Rose had trouble sleeping as a child, and her mother told her that her sisters had already gone to see Old Mr. Chou, the guardian of the door of dreams. Instead, Rose had nightmares about Old Mr. Chou and her mother. Her mother told her that she did not have to pay attention to Old Mr. Chou, just to her mother.

In the present, Rose and her mother attend a funeral for China Mary Chan. As the minister speaks and the congregation sings, Rose tells her mother that Ted has sent her a check. Her mother asks why and says that Ted must be “doing monkey business with someone else.” She wonders why her daughter talks to a psychiatrist about these issues instead of her own mother.

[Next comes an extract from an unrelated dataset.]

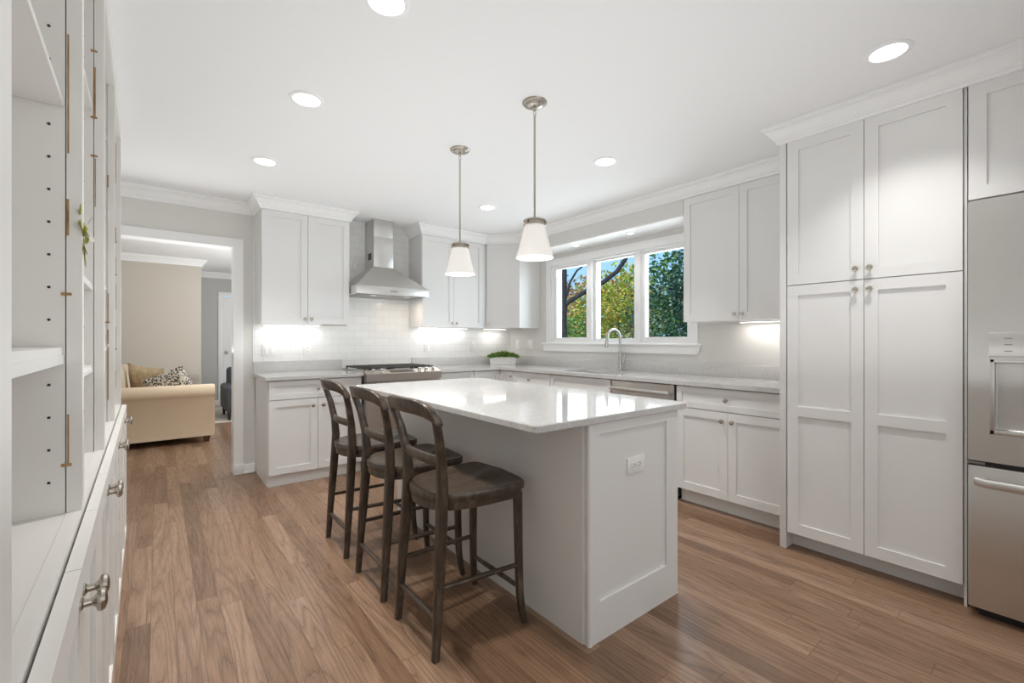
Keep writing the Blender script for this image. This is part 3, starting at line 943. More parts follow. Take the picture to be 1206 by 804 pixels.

Rose reflects on her own confusion and fogginess. She tells varying stories to her friends and to her psychiatrist but finds no answers from anyone, including herself. Sometimes she feels pain. At other times, she misses Ted or wants revenge on him. Rose is inventorying their home when she gets a note from Ted along with their divorce papers and a check for $10,000. Ted instructs her to sign the papers.

Rose recalls her mother's explanation of why she is confused all the time. She is “without wood.” She remembers how she would always listen to her mother until other voices started to make their way into her mind, distracting her and confusing her. There are too many opinions, and Chinese opinions are so different from American opinions.

The check especially bothers Rose, for she realizes that the money is nothing to Ted, meaning that she, too, is nothing. She cannot decide what to do, and she looks out into the garden that Ted once cared for so meticulously. It is overgrown and messy now. Rose goes to bed and stays there for three days until she has a nightmare about Old Mr. Chou. Her mother calls and tells Rose that she must “speak up” and talk to Ted.

Ted calls and tells Rose that he needs the papers signed now, for he wants the house because he plans to marry someone else. Rose remembers her mother’s comment about “monkey business” and starts to laugh. She invites Ted to come over, and when he does, she shows him the garden. She hands him the divorce papers but then announces that she plans to stay in the house. The papers are not signed, for she is going to contest them. Ted cannot just throw her away. She has finally made a decision.